EXCERPTED RECORDS>
--- Begin ---

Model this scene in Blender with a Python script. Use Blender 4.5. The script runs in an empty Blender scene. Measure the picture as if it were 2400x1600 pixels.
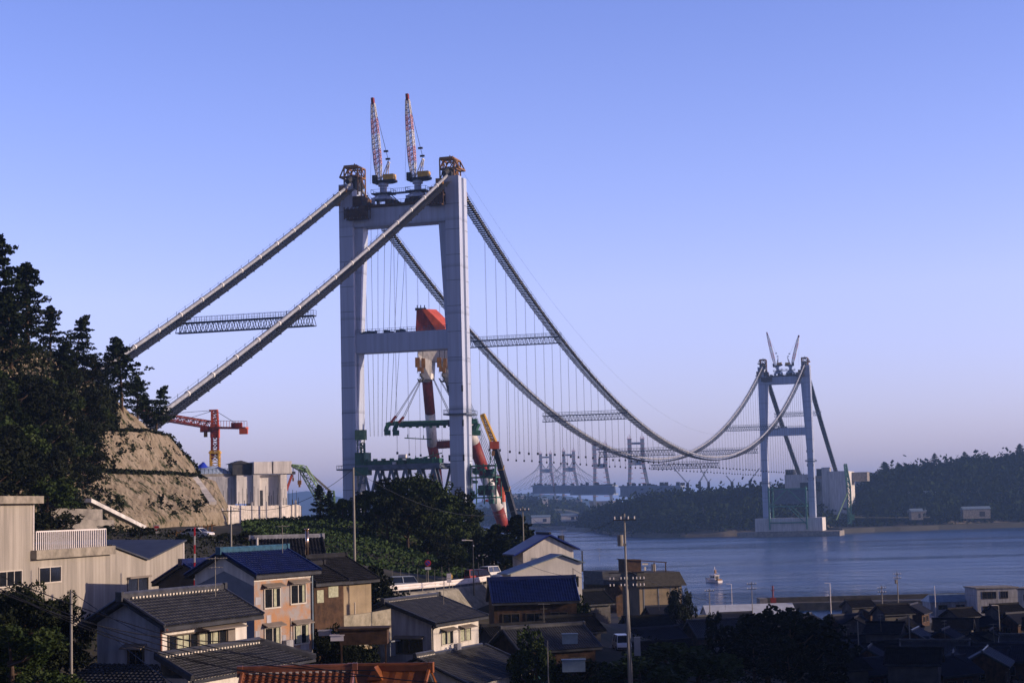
import bpy, bmesh, math, random
import numpy as np
from mathutils import Vector, Matrix, noise
random.seed(7); RNG = np.random.default_rng(7)
R = math.radians
sc = bpy.context.scene; COL = sc.collection
# ------------------------------------------------------------ camera
F_PX, PITCH, ROLL, CZ = 4033.4, R(5.443), R(-1.377), 32.24
fw = Vector((0, math.cos(PITCH), math.sin(PITCH))); up0 = Vector((0, -math.sin(PITCH), math.cos(PITCH)))
rt = math.cos(ROLL)*Vector((1, 0, 0)) + math.sin(ROLL)*up0
up = -math.sin(ROLL)*Vector((1, 0, 0)) + math.cos(ROLL)*up0
cd = bpy.data.cameras.new('camera'); cam = bpy.data.objects.new('camera', cd); COL.objects.link(cam)
cam.matrix_world = Matrix(((rt.x, up.x, -fw.x, 0), (rt.y, up.y, -fw.y, 0), (rt.z, up.z, -fw.z, CZ), (0, 0, 0, 1)))
cd.sensor_width = 36; cd.lens = F_PX/2400*36; cd.clip_start = 0.5; cd.clip_end = 60000
sc.camera = cam
# ------------------------------------------------------------ sky, sun, exposure
SUN_AZ, SUN_EL = R(98), R(13)
w = bpy.data.worlds.new('World'); sc.world = w; w.use_nodes = True
nt = w.node_tree; bg = nt.nodes['Background']
sky = nt.nodes.new('ShaderNodeTexSky'); sky.sky_type = 'NISHITA'; sky.sun_disc = False
sky.sun_elevation = SUN_EL; sky.sun_rotation = SUN_AZ; sky.air_density = 1.0; sky.dust_density = 0.6; sky.ozone_density = 3.0
tint = nt.nodes.new('ShaderNodeMix'); tint.data_type = 'RGBA'; tint.blend_type = 'MULTIPLY'; tint.inputs[0].default_value = 1
tint.inputs[7].default_value = (1.16, 0.97, 1.36, 1)
nt.links.new(sky.outputs[0], tint.inputs[6]); tcw = nt.nodes.new('ShaderNodeTexCoord'); sx = nt.nodes.new('ShaderNodeSeparateXYZ'); nt.links.new(tcw.outputs['Generated'], sx.inputs[0])
rw = nt.nodes.new('ShaderNodeValToRGB'); el = rw.color_ramp.elements
el[0].position = 0.0; el[0].color = (.73, .72, .90, 1); el[1].position = 1.0; el[1].color = (.10, .11, .17, 1)
for p_, c_ in ((.05, (.88, .83, .95, 1)), (.12, (1.06, .92, .95, 1)), (.29, (.80, .76, .85, 1)), (.40, (.42, .42, .55, 1))): e_ = rw.color_ramp.elements.new(p_); e_.color = c_
nt.links.new(sx.outputs['Z'], rw.inputs[0])
tin2 = nt.nodes.new('ShaderNodeMix'); tin2.data_type = 'RGBA'; tin2.blend_type = 'MULTIPLY'; tin2.inputs[0].default_value = 1
nt.links.new(tint.outputs[2], tin2.inputs[6]); nt.links.new(rw.outputs[0], tin2.inputs[7]); # the sky behind the camera (away from the afterglow) is dimmer
mrb = nt.nodes.new('ShaderNodeMapRange'); mrb.inputs[1].default_value = -.2; mrb.inputs[2].default_value = .45; mrb.inputs[3].default_value = .55; mrb.inputs[4].default_value = 1.0
nt.links.new(sx.outputs['Y'], mrb.inputs[0])
tin3 = nt.nodes.new('ShaderNodeMix'); tin3.data_type = 'RGBA'; tin3.blend_type = 'MULTIPLY'; tin3.inputs[0].default_value = 1
nt.links.new(tin2.outputs[2], tin3.inputs[6]); nt.links.new(mrb.outputs[0], tin3.inputs[7]); nt.links.new(tin3.outputs[2], bg.inputs[0]); bg.inputs[1].default_value = 0.15
sl = bpy.data.lights.new('sun', 'SUN'); sl.energy = 3.0; sl.angle = R(0.5); sl.color = (1.0, 0.77, 0.58)
so = bpy.data.objects.new('sun', sl); COL.objects.link(so)
sdir = Vector((math.sin(SUN_AZ)*math.cos(SUN_EL), math.cos(SUN_AZ)*math.cos(SUN_EL), math.sin(SUN_EL)))
so.rotation_euler = sdir.to_track_quat('Z', 'Y').to_euler(); so.location = (300, 0, 300)
sc.view_settings.view_transform = 'Standard'; sc.view_settings.look = 'None'
sc.view_settings.exposure = 0.68; sc.view_settings.gamma = 1
sc.render.engine = 'CYCLES'; sc.cycles.max_bounces = 5; sc.cycles.volume_bounces = 1
# ------------------------------------------------------------ pixel helpers (photo pixels, 2400 wide)
def at(px, py, D):
    d = fw + rt*((px-1200)/F_PX) - up*((py-800)/F_PX)
    return Vector((0, 0, CZ)) + d*(D/d.y)
def proj(p):
    v = Vector(p) - Vector((0, 0, CZ)); d = v.dot(fw)
    return 1200+F_PX*v.dot(rt)/d, 800-F_PX*v.dot(up)/d
def xz(px, z, D):
    """world point at depth D, height z, showing at column px"""
    x = (px-1200)/F_PX*D
    for _ in range(4): x += (px-proj((x, D, z))[0])/F_PX*D
    return Vector((x, D, z))
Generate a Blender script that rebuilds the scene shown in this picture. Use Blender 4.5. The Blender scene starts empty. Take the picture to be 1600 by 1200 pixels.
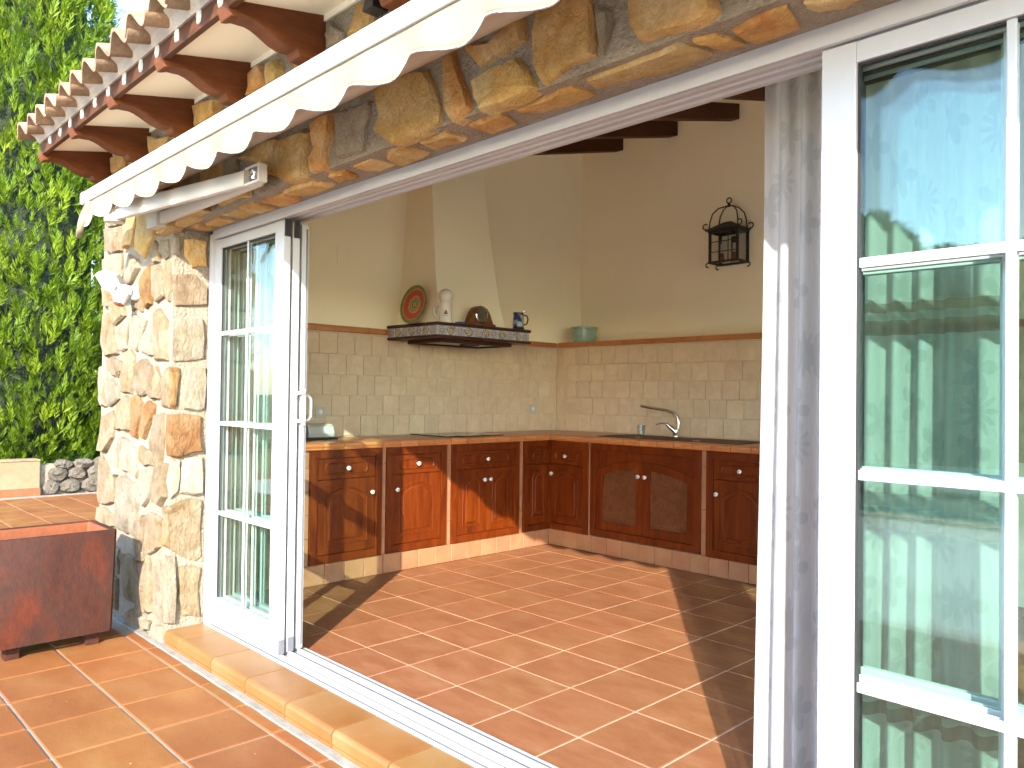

--- End ---

Output nothing but the number of lines in the data containing the string "picture".

2